### GIVEN EXERCISE:
Repeat the material below word for word and leave out all pictures.

### INFORMATION PROVIDED:
<<<<

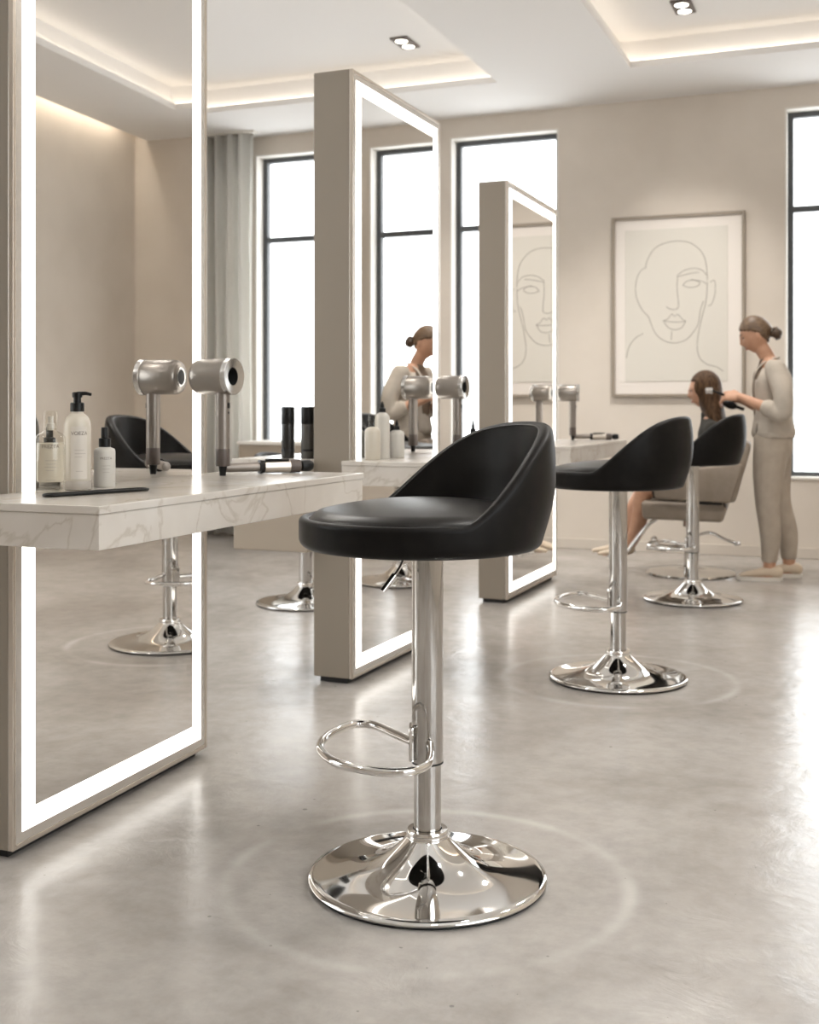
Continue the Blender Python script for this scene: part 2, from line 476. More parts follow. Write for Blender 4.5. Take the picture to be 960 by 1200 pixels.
# ceiling: a low field with two raised trays whose edges hide light strips, and a wash slot along the right wall
TR = [(-5.0, -2.45), (-1.53, 0.86)]
TY0, TY1 = -1.6, 7.80
LIP = 0.085; ZT = 3.50; LT = 0.045
bm = bmesh.new()
xs = [XL, TR[0][0], TR[0][1], TR[1][0], TR[1][1], XR-0.11]
for i, (x0, x1) in enumerate(zip(xs, xs[1:])):
    if i in (1, 3):
        box(bm, x0, x1, YF, TY0, ZC, ZC+LT); box(bm, x0, x1, TY1, YB, ZC, ZC+LT)
    else:
        box(bm, x0, x1, YF, YB, ZC, ZC+LT)
# tray side walls and the roof over everything
for x0, x1 in TR:
    X0, X1, Y0, Y1 = x0-LIP, x1+LIP, TY0-LIP, TY1+LIP
    box(bm, X0-0.02, X0, Y0-0.02, Y1+0.02, ZC+LT, ZT); box(bm, X1, X1+0.02, Y0-0.02, Y1+0.02, ZC+LT, ZT)
    box(bm, X0, X1, Y0-0.02, Y0, ZC+LT, ZT); box(bm, X0, X1, Y1, Y1+0.02, ZC+LT, ZT)
box(bm, XL, XR, YF, YB, ZT, ZT+0.08)
struct(bm_obj('ceiling', bm, M_ceil))
for i, (x0, x1) in enumerate(TR):
    X0, X1, Y0, Y1 = x0-LIP, x1+LIP, TY0-LIP, TY1+LIP
    bm = bmesh.new(); z0, z1 = ZC+LT+0.002, ZC+LT+0.016; w = 0.02; g = 0.02
    box(bm, X0+g, X0+g+w, Y0+g, Y1-g, z0, z1); box(bm, X1-g-w, X1-g, Y0+g, Y1-g, z0, z1)
    box(bm, X0+g+w, X1-g-w, Y0+g, Y0+g+w, z0, z1); box(bm, X0+g+w, X1-g-w, Y1-g-w, Y1-g, z0, z1)
    struct(bm_obj('trim_%d' % (4+i), bm, M_cove))
bm = bmesh.new(); box(bm, XR-0.085, XR-0.035, 2.6, YB-0.3, ZT-0.025, ZT-0.002)
struct(bm_obj('trim_6', bm, M_wash))

# ------------------------------------------------------------------ lighted mirrors
R0 = math.radians
def make_mirror(y0, y1, z1, label, yaw=0.0, x=-1.852, t=0.165):
    """free-standing lighted mirror; face towards +X, near bottom corner at (x, y0)"""
    root = empty('lighted_mirror', (x, y0, 0), yaw)
    tag(root, label, 'mirror', 'lighted mirrors')
    W = y1-y0; zb = 0.022
    bm = bmesh.new(); box(bm, -t, -0.014, 0, W, zb, z1, .003); bm_obj('case', bm, M_case, root)
    bm = bmesh.new(); box(bm, -t+0.02, -0.03, 0.02, W-0.02, 0, zb); bm_obj('plinth', bm, M_rubber, root)
    e = 0.012
    bm = bmesh.new()
    box(bm, -0.014, 0, 0, e, zb, z1, .002); box(bm, -0.014, 0, W-e, W, zb, z1, .002)
    box(bm, -0.014, 0, e, W-e, zb, zb+e, .002); box(bm, -0.014, 0, e, W-e, z1-e, z1, .002)
    bm_obj('edge_trim', bm, M_edge, root)
    i0 = 0.035; sw = 0.048      # strip inset and width
    bm = bmesh.new()
    box(bm, -0.014, -0.002, e, i0, zb+e, z1-e); box(bm, -0.014, -0.002, W-i0, W-e, zb+e, z1-e)
    box(bm, -0.014, -0.002, i0, W-i0, zb+e, zb+i0); box(bm, -0.014, -0.002, i0, W-i0, z1-i0, z1-e)
    bm_obj('border', bm, M_rim, root)
    a, b, c, d = i0, W-i0, zb+i0, z1-i0
    bm = bmesh.new()
    box(bm, -0.014, -0.0015, a, a+sw, c, d); box(bm, -0.014, -0.0015, b-sw, b, c, d)
    box(bm, -0.014, -0.0015, a+sw, b-sw, c, c+sw); box(bm, -0.014, -0.0015, a+sw, b-sw, d-sw, d)
    bm_obj('light_strip', bm, M_led, root)
    bm = bmesh.new(); box(bm, -0.014, -0.002, a+sw, b-sw, c+sw, d-sw); bm_obj('glass', bm, M_mirror, root)
    return root

make_mirror(2.197, 3.094, 2.40, 'tall lighted mirror at the left edge, nearest the camera, reaching out of frame', math.radians(1.8), x=-1.862)
make_mirror(4.07, 4.995, 2.335, 'tall lighted mirror in the middle, rising behind the front stool', R0(-0.9))
make_mirror(6.06, 7.10, 2.27, 'farthest of the three lighted mirrors, standing before the back window', x=-1.846)

# ------------------------------------------------------------------ marble shelves on the mirrors
ZS = 0.853
def make_shelf(poly, label):
    root = empty('marble_shelf', (poly[0][0], poly[0][1], ZS-0.09)); tag(root, label, 'shelf', 'marble shelves on the mirrors')
    P = [(x-poly[0][0], y-poly[0][1]) for x, y in poly]
    bm = bmesh.new(); prism(bm, P, 0.073, 0.09, .002); bm_obj('top_slab', bm, M_marble, root)
    cx = sum(p[0] for p in P)/4; cy = sum(p[1] for p in P)/4
    Q = [(x if x < cx else x-0.003, y+(0.003 if y < cy else -0.003)) for x, y in P]
    bm = bmesh.new(); prism(bm, Q, 0.0, 0.073, .002); bm_obj('apron', bm, M_marble, root)
    return root
make_shelf([(-1.8545, 1.965), (-1.45, 1.965), (-1.45, 3.27), (-1.896, 3.27)], 'long marble shelf at the left carrying the labelled bottles and the nearest hair dryer')
make_shelf([(-1.8525, 3.97), (-1.45, 3.97), (-1.45, 5.25), (-1.832, 5.25)], 'marble shelf on the middle mirror, partly hidden behind the front stool')
make_shelf([(-1.845, 5.86), (-1.45, 5.86), (-1.45, 7.29), (-1.845, 7.29)], 'white marble shelf farthest back, above the second stool seat')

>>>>

### FULL SOLUTION:
Continue the Blender Python script for this scene: part 2, from line 476. More parts follow. Write for Blender 4.5. Take the picture to be 960 by 1200 pixels.
# ceiling: a low field with two raised trays whose edges hide light strips, and a wash slot along the right wall
TR = [(-5.0, -2.45), (-1.53, 0.86)]
TY0, TY1 = -1.6, 7.80
LIP = 0.085; ZT = 3.50; LT = 0.045
bm = bmesh.new()
xs = [XL, TR[0][0], TR[0][1], TR[1][0], TR[1][1], XR-0.11]
for i, (x0, x1) in enumerate(zip(xs, xs[1:])):
    if i in (1, 3):
        box(bm, x0, x1, YF, TY0, ZC, ZC+LT); box(bm, x0, x1, TY1, YB, ZC, ZC+LT)
    else:
        box(bm, x0, x1, YF, YB, ZC, ZC+LT)
# tray side walls and the roof over everything
for x0, x1 in TR:
    X0, X1, Y0, Y1 = x0-LIP, x1+LIP, TY0-LIP, TY1+LIP
    box(bm, X0-0.02, X0, Y0-0.02, Y1+0.02, ZC+LT, ZT); box(bm, X1, X1+0.02, Y0-0.02, Y1+0.02, ZC+LT, ZT)
    box(bm, X0, X1, Y0-0.02, Y0, ZC+LT, ZT); box(bm, X0, X1, Y1, Y1+0.02, ZC+LT, ZT)
box(bm, XL, XR, YF, YB, ZT, ZT+0.08)
struct(bm_obj('ceiling', bm, M_ceil))
for i, (x0, x1) in enumerate(TR):
    X0, X1, Y0, Y1 = x0-LIP, x1+LIP, TY0-LIP, TY1+LIP
    bm = bmesh.new(); z0, z1 = ZC+LT+0.002, ZC+LT+0.016; w = 0.02; g = 0.02
    box(bm, X0+g, X0+g+w, Y0+g, Y1-g, z0, z1); box(bm, X1-g-w, X1-g, Y0+g, Y1-g, z0, z1)
    box(bm, X0+g+w, X1-g-w, Y0+g, Y0+g+w, z0, z1); box(bm, X0+g+w, X1-g-w, Y1-g-w, Y1-g, z0, z1)
    struct(bm_obj('trim_%d' % (4+i), bm, M_cove))
bm = bmesh.new(); box(bm, XR-0.085, XR-0.035, 2.6, YB-0.3, ZT-0.025, ZT-0.002)
struct(bm_obj('trim_6', bm, M_wash))

# ------------------------------------------------------------------ lighted mirrors
R0 = math.radians
def make_mirror(y0, y1, z1, label, yaw=0.0, x=-1.852, t=0.165):
    """free-standing lighted mirror; face towards +X, near bottom corner at (x, y0)"""
    root = empty('lighted_mirror', (x, y0, 0), yaw)
    tag(root, label, 'mirror', 'lighted mirrors')
    W = y1-y0; zb = 0.022
    bm = bmesh.new(); box(bm, -t, -0.014, 0, W, zb, z1, .003); bm_obj('case', bm, M_case, root)
    bm = bmesh.new(); box(bm, -t+0.02, -0.03, 0.02, W-0.02, 0, zb); bm_obj('plinth', bm, M_rubber, root)
    e = 0.012
    bm = bmesh.new()
    box(bm, -0.014, 0, 0, e, zb, z1, .002); box(bm, -0.014, 0, W-e, W, zb, z1, .002)
    box(bm, -0.014, 0, e, W-e, zb, zb+e, .002); box(bm, -0.014, 0, e, W-e, z1-e, z1, .002)
    bm_obj('edge_trim', bm, M_edge, root)
    i0 = 0.035; sw = 0.048      # strip inset and width
    bm = bmesh.new()
    box(bm, -0.014, -0.002, e, i0, zb+e, z1-e); box(bm, -0.014, -0.002, W-i0, W-e, zb+e, z1-e)
    box(bm, -0.014, -0.002, i0, W-i0, zb+e, zb+i0); box(bm, -0.014, -0.002, i0, W-i0, z1-i0, z1-e)
    bm_obj('border', bm, M_rim, root)
    a, b, c, d = i0, W-i0, zb+i0, z1-i0
    bm = bmesh.new()
    box(bm, -0.014, -0.0015, a, a+sw, c, d); box(bm, -0.014, -0.0015, b-sw, b, c, d)
    box(bm, -0.014, -0.0015, a+sw, b-sw, c, c+sw); box(bm, -0.014, -0.0015, a+sw, b-sw, d-sw, d)
    bm_obj('light_strip', bm, M_led, root)
    bm = bmesh.new(); box(bm, -0.014, -0.002, a+sw, b-sw, c+sw, d-sw); bm_obj('glass', bm, M_mirror, root)
    return root

make_mirror(2.197, 3.094, 2.40, 'tall lighted mirror at the left edge, nearest the camera, reaching out of frame', math.radians(1.8), x=-1.862)
make_mirror(4.07, 4.995, 2.335, 'tall lighted mirror in the middle, rising behind the front stool', R0(-0.9))
make_mirror(6.06, 7.10, 2.27, 'farthest of the three lighted mirrors, standing before the back window', x=-1.846)

# ------------------------------------------------------------------ marble shelves on the mirrors
ZS = 0.853
def make_shelf(poly, label):
    root = empty('marble_shelf', (poly[0][0], poly[0][1], ZS-0.09)); tag(root, label, 'shelf', 'marble shelves on the mirrors')
    P = [(x-poly[0][0], y-poly[0][1]) for x, y in poly]
    bm = bmesh.new(); prism(bm, P, 0.073, 0.09, .002); bm_obj('top_slab', bm, M_marble, root)
    cx = sum(p[0] for p in P)/4; cy = sum(p[1] for p in P)/4
    Q = [(x if x < cx else x-0.003, y+(0.003 if y < cy else -0.003)) for x, y in P]
    bm = bmesh.new(); prism(bm, Q, 0.0, 0.073, .002); bm_obj('apron', bm, M_marble, root)
    return root
make_shelf([(-1.8545, 1.965), (-1.45, 1.965), (-1.45, 3.27), (-1.896, 3.27)], 'long marble shelf at the left carrying the labelled bottles and the nearest hair dryer')
make_shelf([(-1.8525, 3.97), (-1.45, 3.97), (-1.45, 5.25), (-1.832, 5.25)], 'marble shelf on the middle mirror, partly hidden behind the front stool')
make_shelf([(-1.845, 5.86), (-1.45, 5.86), (-1.45, 7.29), (-1.845, 7.29)], 'white marble shelf farthest back, above the second stool seat')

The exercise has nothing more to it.